Observations

Sunset on the pub based retro?

I have been having a lot of online meetings lately and they obviously have their challenges.

Rather strangely though, online meetings often seem more efficient than face to face meetings.

There is no waiting for a meeting room and no trouble booking a room. Best of all, people are eager to get through the agenda and get out of the meeting.

I was wonder if, when people are face to face, they might start to expect the same etiquette and efficiency that they expect online.

But not all meetings are meant to be efficient, something I had forgotten that until the week, when I had a couple of inefficient but useful meetings online.

In each case, there was no real agenda and the conversation was not focused on coming to a conclusion. It was not quite social and not quite work focused.

It felt familiar but not in line with my recent experience with efficient online experiences.
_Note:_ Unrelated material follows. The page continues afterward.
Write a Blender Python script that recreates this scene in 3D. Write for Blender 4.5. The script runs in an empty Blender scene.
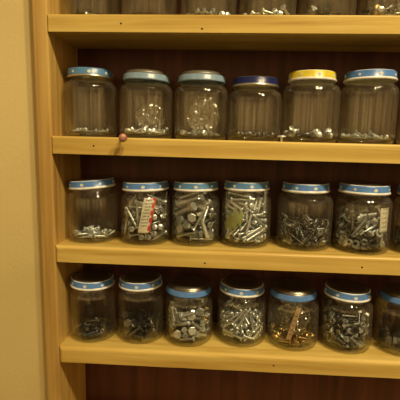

Today I realised that I used to have a lot of the meetings outside the office, in a pub (bar), in a cafe or going for a walk.

Now I am wondering if these “pub based meetings” are going to fade into the sunset, or if they are actually a necessary thing that needs to make a come-back.

A sunset in Western Australia – where pub based meetings are a formal requirement

I am not sure if you have the same experience as me:

  • Meetings in the office are formal and official. People commit to the agenda, complete action items and they are prepared to back up what they say.
  • Meetings outside the office involve a token excuse for being there (eating, drinking, exercising together). The pace is slower and people are often more open to expressing half-formed or controversial ideas. They are also nowhere as likely to act on action items or stick to the correct agenda. While these meetings are inefficient, they do serve an important purpose – we recharge our energy, discuss topics that we are pondering before reaching a conclusion and they give us permission to talk more openly without fearing consequences.
  • Bad meetings are where you get the worst of both of the above, without the benefits.

Now that meetings are online, I wonder if we still have the same balance.

I guess the real answer is to become more mature – we can create a psychologically safe space while also expecting accountability and responsibility. If we just grow up and act like adults, we will be fine.

Of course when I say “act like adults” I do not actually mean really act the way adults typically act. Adults start feuds, play politics and generally spend half their time whining about things they could fix if they wanted too.

No, I mean that we should act the way children imagine that adults would act in a professional workplace.

On the face of it then, we can do without the pub based meetings if we just decide to be better people. We just need to be open, friendly, respectful and accountable at the same time, all the time.

I agree that we need to psychological safety, radical candor or something similar in order to do that.

My challenge is that I have often used “going to a Cafe for a chat” as a way to do so.

Now I am wondering if we can build a powerful team culture effectively in a changing world without a shared, but artificial, “out of office” experience.